Poètes et politiques doivent être guidés par une conception du sens de la vie et, j'ose dire, un besoin idéal. Mais les poètes l'expriment et les politiques cherchent à l'atteindre. Pour les poètes, c'est trop évident. Mais quand Alexandre part de Macédoine pour aller jusqu'aux confins de l'Euphrate , de l'Oxus et de l'Indus et mourir enfin Babylone, qu'est-ce qui le guide, sinon une vison poétique de son propre destin ? Quand Napoléon est pris à son tour du mirage oriental quand il déclare : " Je ne vis jamais que dans deux ans " ou : " J'ai fait mes plans avec les rêves de mes soldats endormis ", qu'est-il, sinon un poète qui se sert des hommes et de l'action pour réaliser un songe ?
J'entends bien qu'il n'y a pas que des Alexandre et des Napoléon, et certains diraient volontiers " Heureusement ". Il n'en reste pas moins que ce sont ceux-là qui vivent longtemps dans l'imagination des hommes, et qui, d'ailleurs, inspirent les poètes.
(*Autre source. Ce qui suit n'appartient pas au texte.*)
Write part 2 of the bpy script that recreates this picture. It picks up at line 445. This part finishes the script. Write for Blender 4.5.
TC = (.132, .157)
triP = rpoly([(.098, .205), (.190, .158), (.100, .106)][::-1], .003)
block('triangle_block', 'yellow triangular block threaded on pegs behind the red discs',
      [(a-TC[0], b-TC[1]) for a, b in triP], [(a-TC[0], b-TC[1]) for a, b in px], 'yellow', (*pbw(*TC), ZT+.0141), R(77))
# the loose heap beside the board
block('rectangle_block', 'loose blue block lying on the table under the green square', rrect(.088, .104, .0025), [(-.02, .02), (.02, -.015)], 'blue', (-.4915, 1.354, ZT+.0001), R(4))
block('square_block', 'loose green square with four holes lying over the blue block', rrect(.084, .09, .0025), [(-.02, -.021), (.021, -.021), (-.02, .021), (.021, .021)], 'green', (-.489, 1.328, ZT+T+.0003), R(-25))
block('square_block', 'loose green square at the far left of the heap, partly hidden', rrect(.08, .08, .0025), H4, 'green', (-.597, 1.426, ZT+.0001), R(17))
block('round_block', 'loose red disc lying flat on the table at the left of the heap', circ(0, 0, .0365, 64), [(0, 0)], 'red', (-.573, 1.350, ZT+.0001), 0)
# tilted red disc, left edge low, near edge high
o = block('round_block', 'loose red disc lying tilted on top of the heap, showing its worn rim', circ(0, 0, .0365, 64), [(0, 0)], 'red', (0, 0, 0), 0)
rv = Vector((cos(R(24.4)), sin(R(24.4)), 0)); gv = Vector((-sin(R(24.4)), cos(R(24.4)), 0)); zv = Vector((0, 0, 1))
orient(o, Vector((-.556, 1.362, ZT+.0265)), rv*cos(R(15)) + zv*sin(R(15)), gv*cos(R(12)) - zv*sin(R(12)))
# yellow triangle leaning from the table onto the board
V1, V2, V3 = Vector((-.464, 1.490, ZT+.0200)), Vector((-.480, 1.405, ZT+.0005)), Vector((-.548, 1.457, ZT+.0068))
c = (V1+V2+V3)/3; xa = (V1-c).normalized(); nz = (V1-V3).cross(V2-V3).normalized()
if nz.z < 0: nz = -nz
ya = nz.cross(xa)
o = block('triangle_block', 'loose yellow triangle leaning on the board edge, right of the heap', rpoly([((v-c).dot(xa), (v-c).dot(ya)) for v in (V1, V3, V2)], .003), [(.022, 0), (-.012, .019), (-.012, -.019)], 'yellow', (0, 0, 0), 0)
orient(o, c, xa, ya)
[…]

Et puis, bien sûr, il y a de piètres politiciens. Mais que de mauvais poètes aussi !
En fin de compte, il y a chez quelques hommes - je ne parle que des grands - une sorte de don magnétique. Certains savent le faire passer dans les mots, qui sont poètes, en vers ou en prose. D'autres s'en servent pour guider un peuple et l'entraîner vers une Terre promise. Des uns et des autres, la prospérité rappelle indéfiniment les œuvres et les exploits.
L'ennui est qu'un pays peut se passer momentanément de grands poètes car il détient ce que le passé lui a légué. La gestion des affaires publiques, elle, ne souffre point d'interrègne. Et c'est pourquoi dans la vie des nations alternent la grandeur et la médiocrité. Dans ce dernier cas, il ne leur reste qu'à se consoler en se rappelant que les peuples heureux n'ont pas d'histoire. Du moins, c'est ce qu'on dit.